Gelesen: “The Nix” von Nathan Hill

Nathan Hill weiß, dass er schreiben kann. Sehr gut sogar. Doch wo man sich anfangs noch für seine Stilwechsel, geschickt hergestellten Bezüge und klugen Sentenzen begeistert, wird es irgendwann ermüdend; so, wie es fad ist, einem Narzisten dabei zuzusehen, wie er sich im Spiegel bewundert.

Worum geht es? Ein zum Lehrer gescheiterter trauriger weißer Autormann erfährt aus dem Infotainment-TV, dass seine Mutter, die ihn und seinen Vater kurz vor seinem 11. Geburtstag verlassen hatte, ein Attentat auf den hardcore-konservativ-republikanischen Präsidentschaftskandidaten verübt. Mit Steinen. Wunderschön, wie Hill den medialen Hype einfängt: mit griffigen Mottos (“Terror in Chicago” / “The Packer Attacker”), laufenden Schlagzeilen oben und unten am Bildschirmrand, seriösen Anchormen und hektischen Live-Noch-keine-Informationen-vorhanden-Reportagen vor Ort und, je tiefer die Recherchendreckschaufel gräbt, die Vorverurteilung der Attentäterin, die nichts anderes getan hat, als ein paar Kieselsteinchen von einem Weg zu klauben und in Richtung Promi zu werfen, als “Radical Hippie Prostitute Teacher blinds Governor Packer in Vicious Attack”. Das ist die Frau, die Sam als seine Iowa-Kleinstadtmutter mit Eigenheim und Sandkastenliebe verheiratet kennt.

Auf den restlichen 600 Seiten begleiten wir ihn auf der Reise in die Vergangenheit. Die seiner Mutter, die – natürlich – nicht immer ein Heimchen am Herd war, sondern auch einmal Kind eines von Vergangenheitstraumata geplagten Vaters und Teenager im bigotten ländlichen Fly-Over-State und junge hoffnungsfrohe Studentin mit Stipendium, auf einmal im Zentrum der Proteste und wie sie dann doch zum Heimchen wurde und dieser Existenz wieder entkam. Seine eigene als Heulsusen- (5 Stufen Weinen, exakt definiert) und später mutterloses Kind, hoffnungsvoller Jungautor und frustrierter Lehrer und die aller anderen, mit denen sie je in Berührung kamen. Familie, Freunde, Kommilitonen, Arbeitskollegen… es wird ein bißchen unübersichtlich und die Figuren dümpeln, nachdem ihre psychologische Bedeutung für Mutter und/oder Sohn enthüllt ist, für den Rest des Buches herum.

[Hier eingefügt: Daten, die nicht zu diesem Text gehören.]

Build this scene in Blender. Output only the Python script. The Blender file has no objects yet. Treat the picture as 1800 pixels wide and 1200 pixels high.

Nebenher lernen wir amerikanische Geschichte und Soziologie. Vom Einwandererschicksal (der Mutter Vater) über die Kluft zwischen ruralem und urbanen Amerika, vom Attentat auf Martin Luther King, den Stundentenprotesten der 68er bis hin zu Occupy Wallstreet – und weil Hill Zeitgeschichte klug mit seinen Protagonisten verknüpft und wie gesagt schreiben kann, machen diese Passagen wirklich Freude. Zwischenzeitlich hebt er ein bißchen ab und schaut in die Köpfe von Allen Ginsberg und Walter Croncite und schreibt auf, was er da sieht – da wäre weniger viel viel mehr gewesen. Hill hat außerdem viel Recherche in den Bereichen Angstneurosen und Verhaltens- und Hirnforschung sowie MMOs betrieben und schreibt und schreibt und schreibt darüber. Ein guter Lektor hätte diese Ausführungen – möglicherweise mit Bedauern – gestrichen und diese Kürzungen hätten dem Buch so gut getan.

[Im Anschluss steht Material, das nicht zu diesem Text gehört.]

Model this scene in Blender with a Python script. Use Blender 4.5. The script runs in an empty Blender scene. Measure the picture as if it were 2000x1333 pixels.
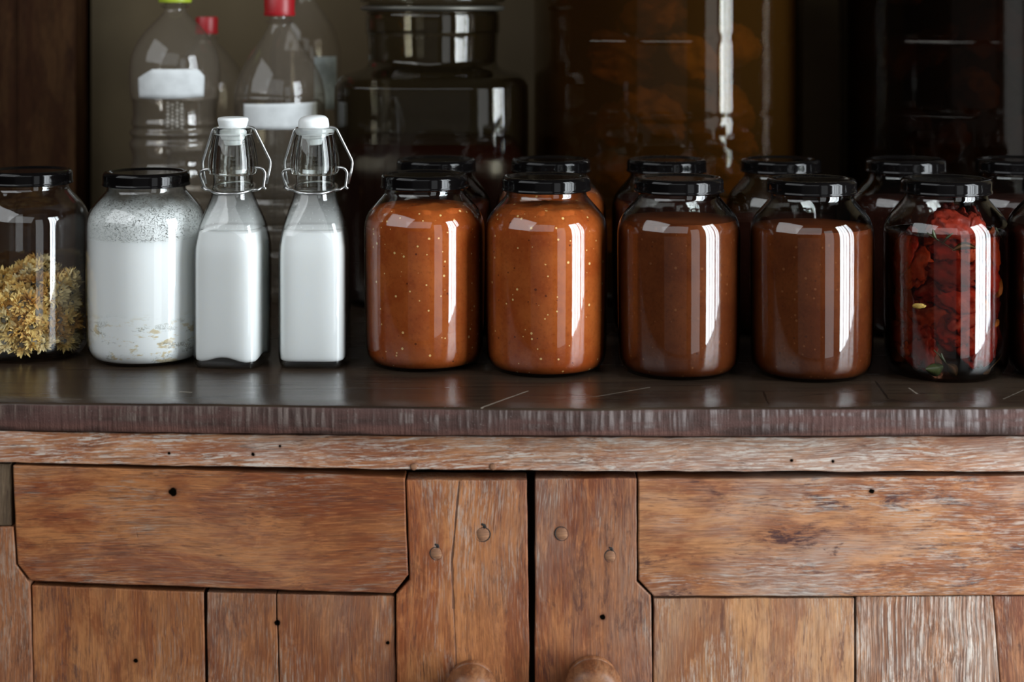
import bpy, bmesh, math, random
from mathutils import Vector, Matrix, noise as mnoise

random.seed(7)
PI = math.pi
C = bpy.context.scene.collection

# ------------------------------------------------------------------ camera, world, lights, exposure
F = 3400.0            # focal length in pixels of the 2000 px wide frame
D = 1.70              # camera distance to the plane y = 0 (the front row of jars)
HC = 0.345            # camera height above the worktop
YH = 10.0             # image row of the horizon
sc = bpy.context.scene
cam_d = bpy.data.cameras.new('camera')
cam_d.sensor_width = 36.0
cam_d.lens = F * 36.0 / 2000.0
cam_d.shift_y = -(666.5 - YH) / 2000.0
cam_d.clip_start = 0.05
cam_d.dof.use_dof = True
cam_d.dof.focus_distance = D - 0.07
cam_d.dof.aperture_fstop = 4.2
cam = bpy.data.objects.new('camera', cam_d)
cam.location = (0, -D, HC)
cam.rotation_euler = (PI / 2, 0, 0)
C.objects.link(cam)
sc.camera = cam

w = bpy.data.worlds.new('room_light')
w.use_nodes = True
w.node_tree.nodes['Background'].inputs[0].default_value = (0.92, 0.96, 1.0, 1)
w.node_tree.nodes['Background'].inputs[1].default_value = 0.012
sc.world = w


def area(name, loc, aim, sx, sy, power, col):
    l = bpy.data.lights.new(name, 'AREA')
    l.shape = 'RECTANGLE'
    l.size, l.size_y = sx, sy
    l.energy = power
    l.color = col
    o = bpy.data.objects.new(name, l)
    o.location = loc
    d = Vector(aim) - Vector(loc)
    o.rotation_euler = d.to_track_quat('-Z', 'Y').to_euler()
    C.objects.link(o)
    return o


# daylight through the tall panes of the windows to the right of and behind the camera
for off, wd, k in ((-0.215, 0.16, 1.0), (-0.088, 0.075, 0.5), (0.005, 0.09, 1.0), (0.095, 0.065, 0.55), (0.200, 0.125, 0.85)):
    area('window_light', (1.66 + 0.552 * off, -1.10 + 0.833 * off, 0.35), (0.552 * off, 0.833 * off, 0.35), wd, 2.4, 58 * k * wd * 2.4, (0.88, 0.95, 1.0))
for off, wd in ((-0.07, 0.10), (0.07, 0.10)):
    area('window_light', (1.90 + 0.35 * off, -0.70 + 0.94 * off, 0.35), (0.0, 0.0, 0.35), wd, 2.4, 44 * wd * 2.4, (0.88, 0.95, 1.0))
area('doorway_light', (1.36, -2.60, 0.40), (0.0, 0.0, 0.40), 0.80, 2.5, 6.2, (0.93, 0.97, 1.0))
area('doorway_light', (-0.50, -3.05, -0.20), (0.0, 0.0, -0.20), 2.3, 1.3, 0.6, (0.95, 0.97, 1.0))
area('high_fill_light', (-0.55, -2.9, 1.70), (-0.15, 0.0, 0.0), 2.8, 1.6, 13, (0.93, 0.97, 1.0))  # added fill, set high so upright glass shows no glint of it
area('left_fill_light', (-2.3, -1.5, 1.95), (-0.25, 0.1, 0.0), 2.8, 2.2, 42, (0.93, 0.97, 1.0))  # added fill from the upper left, brightens the milk and the wall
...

Und dann noch die Zufälle. Gegen Ende hin, wo Hill die Unzahl von Handlungssträngen wieder verknüpfen will, werden es doch arg viele. Ein Zufall, zwei, drei – gerne, soviel dichterische Freiheit muß sein. Aber irgendwann mutet die Häufung dann doch eher an wie dichterische Hilflosigkeit. Das ist schade, denn nochmal: Hill kann gut, sehr gut schreiben, aber es ist mir noch nicht oft passiert, dass ich auf Seite 500 genug hatte und nachsehe, wieviel ich noch muß. Meine Innere Lektorin kämpft gerade mit sich, ob wir den Rotstift rausholen und das Buch auf die Länge kürzen sollen, die es so großartig macht, wie es hätte werden können. Oder einfach was anderes vom Krankenhausstapel nehmen und jedem weiteren Leser die Entscheidung selbst überlassen?

Ja. Letzeres.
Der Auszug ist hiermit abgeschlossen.